## START

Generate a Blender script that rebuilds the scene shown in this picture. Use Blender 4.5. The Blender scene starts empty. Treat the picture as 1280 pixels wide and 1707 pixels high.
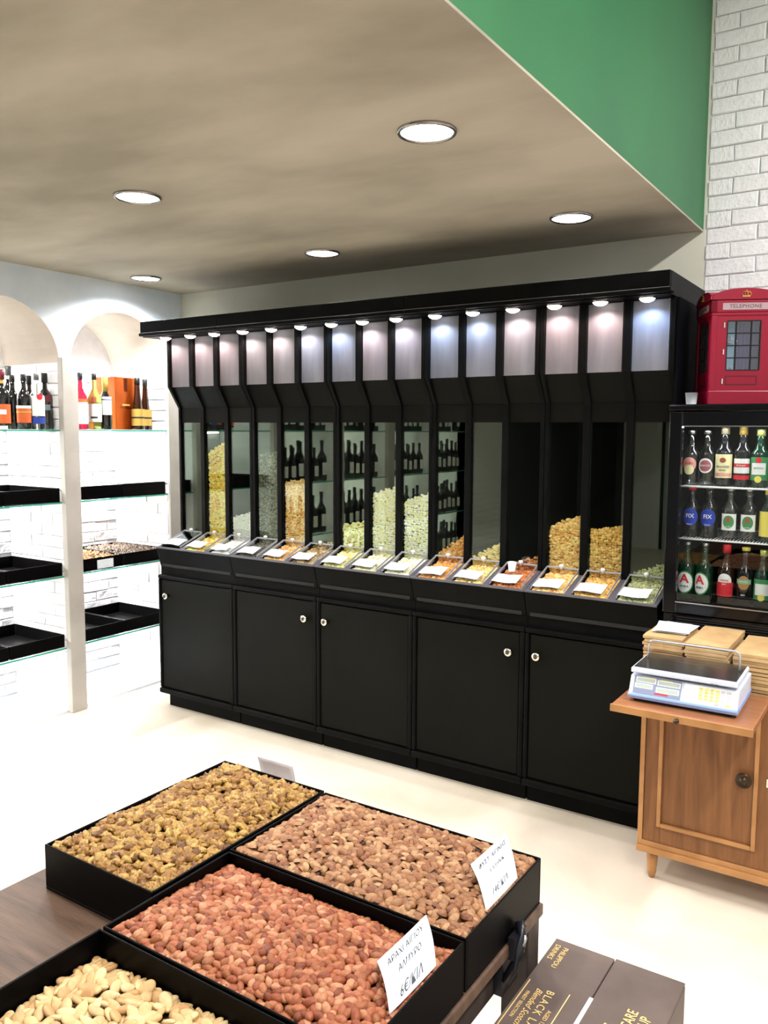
import bpy, bmesh, math, random
import numpy as np
from mathutils import Vector, Matrix, Euler, noise

SC = bpy.context.scene
COL = SC.collection
# ------------------------------------------------------------------ camera
CAM_POS = (3.8636, -3.6301, 1.55)
FPX = 1378.06
ROT = np.array([[0.83643714, -0.05793761, 0.54499187],
                [0.54804061, 0.07945682, -0.83266927],
                [0.00493954, 0.99515318, 0.0982128]])
cd = bpy.data.cameras.new('camera')
cam = bpy.data.objects.new('camera', cd)
COL.objects.link(cam)
cd.sensor_fit = 'VERTICAL'; cd.sensor_height = 24.0; cd.sensor_width = 18.0
cd.lens = FPX / 1707 * 24.0
cd.clip_start = 0.05
cam.matrix_world = Matrix([list(ROT[0]) + [CAM_POS[0]], list(ROT[1]) + [CAM_POS[1]],
                           list(ROT[2]) + [CAM_POS[2]], [0, 0, 0, 1]])
SC.camera = cam
# ------------------------------------------------------------------ view, world, large lights
SC.view_settings.view_transform = 'Standard'
SC.view_settings.look = 'None'
SC.view_settings.gamma = 1.0
SC.view_settings.use_curve_mapping = False
SC.view_settings.exposure = 0.0
w = bpy.data.worlds.new('world'); SC.world = w; w.use_nodes = True
w.node_tree.nodes['Background'].inputs[0].default_value = (0.75, 0.85, 1.0, 1)
w.node_tree.nodes['Background'].inputs[1].default_value = 0.0
SC.cycles.max_bounces = 8
SC.cycles.transparent_max_bounces = 16
SC.cycles.caustics_reflective = False
SC.cycles.caustics_refractive = False
SC.cycles.sample_clamp_indirect = 8.0
SC.cycles.use_light_tree = True

DOWN_W = 15.0      # ceiling downlights
HIGH_W = 88.0      # unseen luminaires added in the high part of the shop
STRIP_W = 15.0      # LED strips in the niches
SPOT_W = 0.95      # pucks under the canopy
CEIL_Z, HIGH_Z = 2.37, 3.9
EDGE_X = 3.045     # where the low ceiling stops

def light(kind, name, loc, energy, color=(1, 1, 1), rot=(0, 0, 0), **kw):
    d = bpy.data.lights.new(name, kind); d.energy = energy; d.color = color
    for k, v in kw.items(): setattr(d, k, v)
    o = bpy.data.objects.new(name, d); COL.objects.link(o)
    o.location = loc; o.rotation_euler = rot
    return o

for yy in (-1.4, -3.4, -5.6):
    light('AREA', 'added_lamp_source', (4.75, yy, 3.42), HIGH_W, (1.0, 0.96, 0.93), shape='RECTANGLE', size=0.16, size_y=1.2)  # sources of the unseen lamps added to brighten the brick wall

# ------------------------------------------------------------------ helpers
R = random.Random(11)
def tag(o, label=None, cat=None, group=None, kind=None):
    if label: o['label'] = label
    if cat: o['category'] = cat
    if group: o['group'] = group
    if kind: o['kind'] = kind
    return o

def link(name, data, parent=None, loc=(0, 0, 0), rot=None):
    o = bpy.data.objects.new(name, data); COL.objects.link(o)
    if parent is not None: o.parent = parent
    o.location = loc
    if rot: o.rotation_euler = rot
    return o

def empty(name, loc=(0, 0, 0), rz=0.0, **kw):
    o = bpy.data.objects.new(name, None); COL.objects.link(o)
    o.location = loc; o.rotation_euler = (0, 0, rz); o.empty_display_size = 0.05
    return tag(o, **kw)

def copy_tree(o, parent=None):
    c = o.copy(); COL.objects.link(c)
    if parent is not None: c.parent = parent
    for ch in list(o.children): copy_tree(ch, c)
    return c

class MB:
    """collects geometry with material slots"""
    def __init__(s): s.v = []; s.f = []; s.m = []; s.sm = []; s.mats = []
    def mi(s, mat):
        if mat not in s.mats: s.mats.append(mat)
        return s.mats.index(mat)
    def add(s, vs, fs, mat, smooth=False):
        b = len(s.v); k = s.mi(mat)
        s.v += [tuple(v) for v in vs]
        for f in fs: s.f.append([b + i for i in f]); s.m.append(k); s.sm.append(smooth)
        return s
    def box(s, a, b, mat, rot=None, piv=None):
        x0, y0, z0 = a; x1, y1, z1 = b
        vs = [(x0, y0, z0), (x1, y0, z0), (x1, y1, z0), (x0, y1, z0), (x0, y0, z1), (x1, y0, z1), (x1, y1, z1), (x0, y1, z1)]
        if rot is not None:
            p = Vector(piv or [(a[i] + b[i]) / 2 for i in range(3)]); M_ = rot
            vs = [tuple(M_ @ (Vector(v) - p) + p) for v in vs]
        return s.add(vs, [(0, 3, 2, 1), (4, 5, 6, 7), (0, 1, 5, 4), (1, 2, 6, 5), (2, 3, 7, 6), (3, 0, 4, 7)], mat)
    def prism(s, poly, axis, a, b, mat):
        """poly: 2D points; extruded along axis from a to b"""
        def P(p, t):
            if axis == 0: return (t, p[0], p[1])
            if axis == 1: return (p[0], t, p[1])
            return (p[0], p[1], t)
        n = len(poly)
        ar = sum(poly[i][0] * poly[(i + 1) % n][1] - poly[(i + 1) % n][0] * poly[i][1] for i in range(n))
        if (ar < 0) != (axis == 1): poly = poly[::-1]
        vs = [P(p, a) for p in poly] + [P(p, b) for p in poly]
        fs = [tuple(range(n))[::-1], tuple(range(n, 2 * n))] + [(i, (i + 1) % n, n + (i + 1) % n, n + i) for i in range(n)]
        return s.add(vs, fs, mat)
    def lathe(s, prof, mat, seg=20, c=(0, 0, 0), smooth=True, axis=2, a0=0.0, a1=2 * math.pi, cap=True):
        full = abs(a1 - a0 - 2 * math.pi) < 1e-6
        n = seg if full else seg + 1
        vs = []; fs = []
        for r, z in prof:
            for i in range(n):
                t = a0 + (a1 - a0) * i / seg
                p = (r * math.cos(t), r * math.sin(t), z)
                if axis == 1: p = (p[0], -p[2], p[1])
                if axis == 0: p = (p[2], p[0], p[1])
                vs.append((p[0] + c[0], p[1] + c[1], p[2] + c[2]))
        for j in range(len(prof) - 1):
            for i in range(seg):
                k = (i + 1) % n if full else i + 1
                fs.append((j * n + i, j * n + k, (j + 1) * n + k, (j + 1) * n + i))
        if cap and full:
            if prof[0][0] > 1e-5: fs.append(tuple(range(n))[::-1])
            if prof[-1][0] > 1e-5: fs.append(tuple((len(prof) - 1) * n + i for i in range(n)))
        return s.add(vs, fs, mat, smooth)
    def tube(s, pts, r, mat, seg=8, closed=False):
        pts = [Vector(p) for p in pts]; n = len(pts); vs = []; fs = []
        for i, p in enumerate(pts):
            a = pts[i - 1] if (i > 0 or closed) else p
            b = pts[(i + 1) % n] if (i < n - 1 or closed) else p
            d = (b - a).normalized()
            up = Vector((0, 0, 1)) if abs(d.z) < .9 else Vector((1, 0, 0))
            u = d.cross(up).normalized(); v = d.cross(u)
            for k in range(seg):
                t = 2 * math.pi * k / seg
                vs.append(p + (u * math.cos(t) + v * math.sin(t)) * r)
        for i in range(n if closed else n - 1):
            j = (i + 1) % n
            for k in range(seg):
                l = (k + 1) % seg
                fs.append((i * seg + k, j * seg + k, j * seg + l, i * seg + l))
        if not closed:
            fs.append(tuple(range(seg))); fs.append(tuple((n - 1) * seg + k for k in range(seg))[::-1])
        return s.add(vs, fs, mat, True)
    def mesh(s, name):
        me = bpy.data.meshes.new(name); me.from_pydata(s.v, [], s.f)
        for m_ in s.mats: me.materials.append(m_)
        me.polygons.foreach_set('material_index', s.m)
        me.polygons.foreach_set('use_smooth', s.sm)
        me.update(); return me
    def build(s, name, parent=None, loc=(0, 0, 0), rot=None, bev=0.0, seg=2):
        o = link(name, s.mesh(name), parent, loc, rot)
        if bev:
            b = o.modifiers.new('bevel', 'BEVEL'); b.width = bev; b.segments = seg; b.limit_method = 'ANGLE'; b.angle_limit = math.radians(40)
        return o

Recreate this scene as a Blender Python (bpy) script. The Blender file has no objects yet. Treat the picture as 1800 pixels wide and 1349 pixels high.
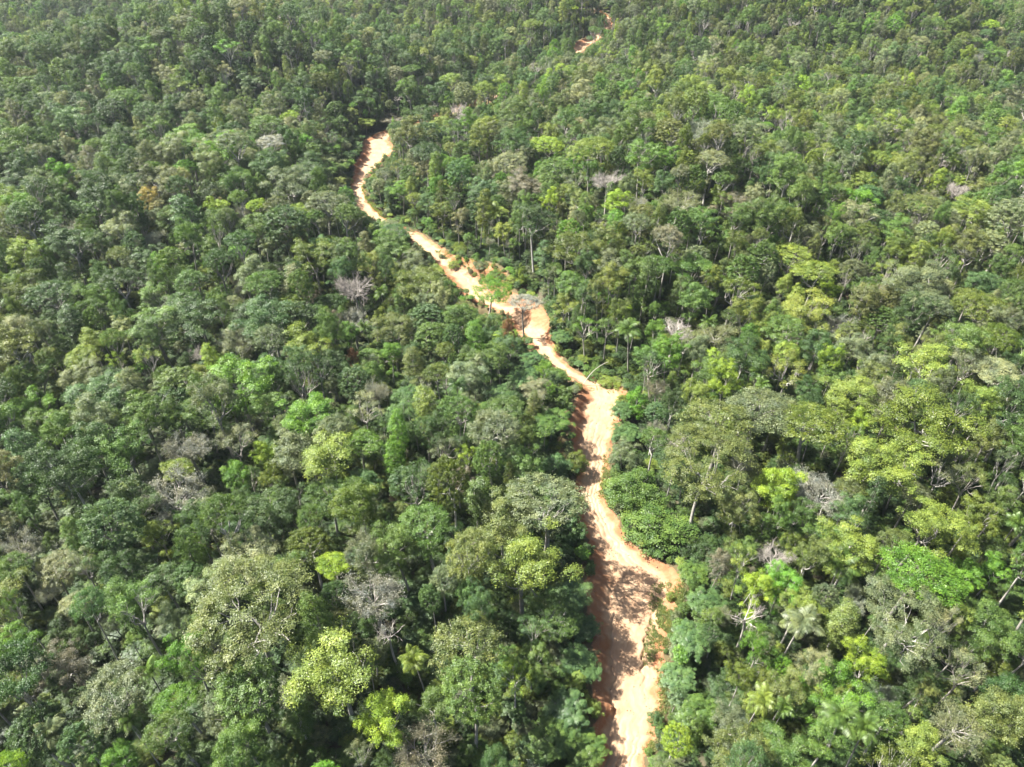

## END

Omit every picture, and please return the entries exactly from the first line through the line with "from mathutils import", both included.

Generate a Blender script that rebuilds the scene shown in this picture. Use Blender 4.5. The Blender scene starts empty. Treat the picture as 1280 pixels wide and 1707 pixels high.
import bpy, bmesh, math, random
import numpy as np
from mathutils import Vector, Matrix, Euler, noise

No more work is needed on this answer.